Secondly, FTG data is flexible and can complement seismic data. FTG data is not only a means of enhancing and understanding existing seismic data, but also in helping to shape, design, and optimize futureseismic surveys. FTG is useful to interpolate between sparse 2D seismic lines or between areas of 3D seismic, helping interpreters to make improved decisions on fault linkages and to construct accurate structural models.
Multi-client FTG data does not expire and can be re-interpreted when there is additional information available from new seismic and/or well data.
There are still some basins that are opening to oil and gas exploration for the first time, and frontier exploration is an application for multi-client FTG. There are also numerous under-explored basins, which are known but have only been explored with conventional gravity and magnetics and with perhaps only sparse seismic. In these areas the hydrocarbon systems have not been appraised fully, and FTG can be a crucial pre- and post-seismic application to help operators direct exploration activities toward the most prospective areas.
Barents Sea survey
In the southeast Barents Sea, ARKeX initiated a multi-client FTG survey in late 2013 to coincide with the 23rd Licensing Round. The survey, while postponed during the winter due to weather conditions, recently restarted, and full deliverables were scheduled for delivery by August.
In all cases, ARKeX uses its XFIELD interpretation software package to build 2D/2.5D density, velocity, and susceptibility models of the subsurface in conjunction with available seismic interpretations. This enables interpreters to combine geological and geophysical data to make geologically feasible interpretations based on all available information within one 3D visualization space. In the case of the southeast Barents Sea, the flanks of the salt domes and inversion structures are of particular interest.
Northeast Greenland
ARKeX, in partnership with ION Geophysical Corp., is also behind the world's largest offshore 3D multi-client airborne FTG survey spanning 50,000 sq km (19.305 sq mi).
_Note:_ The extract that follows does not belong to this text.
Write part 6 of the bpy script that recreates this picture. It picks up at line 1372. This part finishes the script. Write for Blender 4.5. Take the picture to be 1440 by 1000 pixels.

With reserve estimates of 8.5 Bboe, 80.4 tcf (2.28 tcm) of gas, and 8.5 Bbbl of natural gas liquids, the offshore northeast Greenland region area is very attractive to E&P companies.
The integration with ION's 2D seismic data improved understanding of fault trends, basement composition and salt geometries, as well as providing constraints to the model-building process. In this case, FTG has proven to be technically feasible and has provided a new and expanded vision for understanding the geological architecture of the northeast Greenland continental margin sedimentary basins.
Offshore Gabon
Offshore Africa is also a suitable for multi-client FTG surveys. One example is Gabon, West Africa, where ARKeX carried out a FTG survey on behalf of CGGVeritas over 9,000 sq km (3,475 sq mi) of the Zone Sud offshore area. Here the blocks were virtually unexplored due to the large and complex salt sheets that hid the prospective geology below.
The area was considered ideal for a multi-client FTG survey because of the high density contrast between salt and surrounding Madiela limestones and dolomites, FTG offered the resolution required to image shallow salt structures with confidence.
A series of 2D seismic lines were iteratively interpreted by integrating the acquired FTG data with existing seismic interpretations, and well data with the FTG data also supporting the accurate appraisal of the 3D Shallow Earth Model (SEM). The FTG survey has led to 11 seismic lines being selected for reprocessing by operators. Depth migration and initial 2D density/velocity models have also been built using the multi-client FTG data.